:: Dataset excerpt ::

--- begin ---

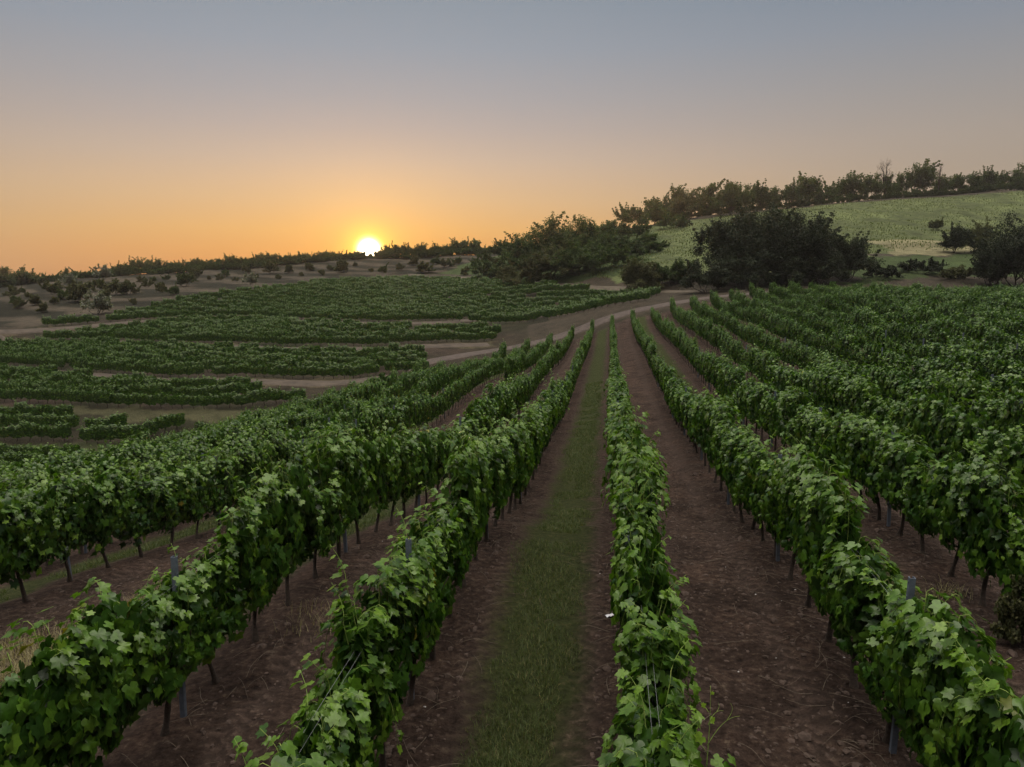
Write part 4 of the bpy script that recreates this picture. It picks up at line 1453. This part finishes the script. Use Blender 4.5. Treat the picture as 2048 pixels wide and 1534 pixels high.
# a bit of crumpled paper beside the middle row
mbp = MB()
g_ = gr.normal(0, 0.012, (5, 5))
xs, ys = np.meshgrid(np.linspace(-.06, .06, 5), np.linspace(-.04, .04, 5), indexing='ij')
pv = np.stack([xs.ravel(), ys.ravel(), np.abs(g_.ravel()) + 0.02], 1)
fi = np.array([[i * 5 + j, i * 5 + j + 1, i * 5 + j + 6, i * 5 + j + 5] for i in range(4) for j in range(4)])
mbp.put(pv, [fi])
M_PAPER = noisy_material('white_paper', (0.6, 0.6, 0.66), (0.75, 0.75, 0.8), 10, 0.7, 0.1)
hp = hit(1219, 1240)
paper = add('paper_scrap', mbp.mesh('paper_scrap', [M_PAPER], False), None, (hp[0], hp[1], gz1(hp[0], hp[1])), (0, 0, 0.4))
sol = paper.modifiers.new('thickness', 'SOLIDIFY')
sol.thickness = 0.003
tag(paper, 'small crumpled white paper scrap on soil beside the middle vine row', 'litter')

# young upright shoot with tendrils on one vine of the middle row
mbs = MB()
zz = np.linspace(0, 0.95, 9)
stem = np.stack([0.02 * np.sin(zz * 3), 0.015 * np.sin(zz * 4), zz], 1)
mbs.tube(stem, np.linspace(0.0065, 0.0022, 9), 6, 0)
for z0, sx, L in ((0.30, 1, 0.42), (0.22, -1, 0.34), (0.52, 1, 0.2), (0.66, -1, 0.14)):
    b = np.linspace(0, 1, 9)
    base_ = np.array([0, 0, z0])
    d1 = base_ + np.stack([sx * L * 0.75 * b, 0.05 * np.sin(b * 3), L * (b - 0.25 * b ** 3)], 1)
    mbs.tube(d1, np.linspace(0.004, 0.0014, 9), 5, 0)
    m_ = d1[5]
    d2 = m_ + np.stack([sx * (0.10 * np.sin(b * 2.4)) * L * 1.4, 0.02 * b, L * 0.5 * (b - 0.15 * b ** 2)], 1)
    mbs.tube(d2, np.linspace(0.003, 0.0012, 9), 5, 0)
lp = np.array([[.10, .02, .12], [-.13, .03, .2], [.2, -.03, .05], [-.08, -.05, .42], [.05, .04, .55], [-.04, .02, .72], [.03, 0, .86], [-.18, .0, .02], [.26, .04, .12]])
put_leaves(mbs, 0, lp, np.array([[.6, -.3, -.5], [-.7, -.3, -.2], [.9, -.2, -.5], [-.6, -.4, -.1], [.5, -.4, .1], [-.4, -.3, .3], [.2, -.2, .7], [-.8, -.4, -.6], [.9, -.1, -.6]], float),
           np.array([[.2, -.6, .8], [-.2, -.6, .8], [.5, -.5, .7], [-.3, -.8, .5], [.2, -.8, .4], [0, -.9, .3], [0, -.9, .2], [-.4, -.5, .7], [.5, -.2, .7]], float),
           np.array([.1, .10, .12, .075, .05, .04, .025, .11, .10]), np.array([.3, .5, .1, .8, 1, 1, 1, .2, .3]), 1, gr)
sv = add('young_shoot', mbs.mesh('young_shoot', [M_SHOOT, M_LEAF]), shoot_vine)
from mathutils import Matrix
sv.matrix_basis = shoot_vine.matrix_basis.inverted() @ Matrix.Translation(tuple(pt(1412, 1545, 4.5))) @ Matrix.Scale(0.66, 4)
sv['label'] = 'tall pale green young shoot with curling tendrils'

# ------------------------------------------------------------------ evening haze over the whole valley
mb = MB()
mb.box((0, 0, 20), (1100, 1100, 110))
mh = bpy.data.materials.new('haze')
mh.use_nodes = True
mh.node_tree.nodes.remove(mh.node_tree.nodes['Principled BSDF'])
pv_ = node(mh.node_tree, 'ShaderNodeVolumePrincipled', {'Color': (0.92, 0.86, 0.84, 1.0), 'Density': HAZE_DENSITY, 'Anisotropy': 0.55})
mh.node_tree.links.new(pv_.outputs[0], mh.node_tree.nodes['Material Output'].inputs['Volume'])
tag(add('haze', mb.mesh('haze', [mh], False)), 'thin evening haze over the valley', 'haze', kind='stuff')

--- end ---

:: Exercise aim ::
Make an exact copy of all the material, but keep the pictures out of it.

:: Solution to this task ::
Write part 4 of the bpy script that recreates this picture. It picks up at line 1453. This part finishes the script. Use Blender 4.5. Treat the picture as 2048 pixels wide and 1534 pixels high.
# a bit of crumpled paper beside the middle row
mbp = MB()
g_ = gr.normal(0, 0.012, (5, 5))
xs, ys = np.meshgrid(np.linspace(-.06, .06, 5), np.linspace(-.04, .04, 5), indexing='ij')
pv = np.stack([xs.ravel(), ys.ravel(), np.abs(g_.ravel()) + 0.02], 1)
fi = np.array([[i * 5 + j, i * 5 + j + 1, i * 5 + j + 6, i * 5 + j + 5] for i in range(4) for j in range(4)])
mbp.put(pv, [fi])
M_PAPER = noisy_material('white_paper', (0.6, 0.6, 0.66), (0.75, 0.75, 0.8), 10, 0.7, 0.1)
hp = hit(1219, 1240)
paper = add('paper_scrap', mbp.mesh('paper_scrap', [M_PAPER], False), None, (hp[0], hp[1], gz1(hp[0], hp[1])), (0, 0, 0.4))
sol = paper.modifiers.new('thickness', 'SOLIDIFY')
sol.thickness = 0.003
tag(paper, 'small crumpled white paper scrap on soil beside the middle vine row', 'litter')

# young upright shoot with tendrils on one vine of the middle row
mbs = MB()
zz = np.linspace(0, 0.95, 9)
stem = np.stack([0.02 * np.sin(zz * 3), 0.015 * np.sin(zz * 4), zz], 1)
mbs.tube(stem, np.linspace(0.0065, 0.0022, 9), 6, 0)
for z0, sx, L in ((0.30, 1, 0.42), (0.22, -1, 0.34), (0.52, 1, 0.2), (0.66, -1, 0.14)):
    b = np.linspace(0, 1, 9)
    base_ = np.array([0, 0, z0])
    d1 = base_ + np.stack([sx * L * 0.75 * b, 0.05 * np.sin(b * 3), L * (b - 0.25 * b ** 3)], 1)
    mbs.tube(d1, np.linspace(0.004, 0.0014, 9), 5, 0)
    m_ = d1[5]
    d2 = m_ + np.stack([sx * (0.10 * np.sin(b * 2.4)) * L * 1.4, 0.02 * b, L * 0.5 * (b - 0.15 * b ** 2)], 1)
    mbs.tube(d2, np.linspace(0.003, 0.0012, 9), 5, 0)
lp = np.array([[.10, .02, .12], [-.13, .03, .2], [.2, -.03, .05], [-.08, -.05, .42], [.05, .04, .55], [-.04, .02, .72], [.03, 0, .86], [-.18, .0, .02], [.26, .04, .12]])
put_leaves(mbs, 0, lp, np.array([[.6, -.3, -.5], [-.7, -.3, -.2], [.9, -.2, -.5], [-.6, -.4, -.1], [.5, -.4, .1], [-.4, -.3, .3], [.2, -.2, .7], [-.8, -.4, -.6], [.9, -.1, -.6]], float),
           np.array([[.2, -.6, .8], [-.2, -.6, .8], [.5, -.5, .7], [-.3, -.8, .5], [.2, -.8, .4], [0, -.9, .3], [0, -.9, .2], [-.4, -.5, .7], [.5, -.2, .7]], float),
           np.array([.1, .10, .12, .075, .05, .04, .025, .11, .10]), np.array([.3, .5, .1, .8, 1, 1, 1, .2, .3]), 1, gr)
sv = add('young_shoot', mbs.mesh('young_shoot', [M_SHOOT, M_LEAF]), shoot_vine)
from mathutils import Matrix
sv.matrix_basis = shoot_vine.matrix_basis.inverted() @ Matrix.Translation(tuple(pt(1412, 1545, 4.5))) @ Matrix.Scale(0.66, 4)
sv['label'] = 'tall pale green young shoot with curling tendrils'

# ------------------------------------------------------------------ evening haze over the whole valley
mb = MB()
mb.box((0, 0, 20), (1100, 1100, 110))
mh = bpy.data.materials.new('haze')
mh.use_nodes = True
mh.node_tree.nodes.remove(mh.node_tree.nodes['Principled BSDF'])
pv_ = node(mh.node_tree, 'ShaderNodeVolumePrincipled', {'Color': (0.92, 0.86, 0.84, 1.0), 'Density': HAZE_DENSITY, 'Anisotropy': 0.55})
mh.node_tree.links.new(pv_.outputs[0], mh.node_tree.nodes['Material Output'].inputs['Volume'])
tag(add('haze', mb.mesh('haze', [mh], False)), 'thin evening haze over the valley', 'haze', kind='stuff')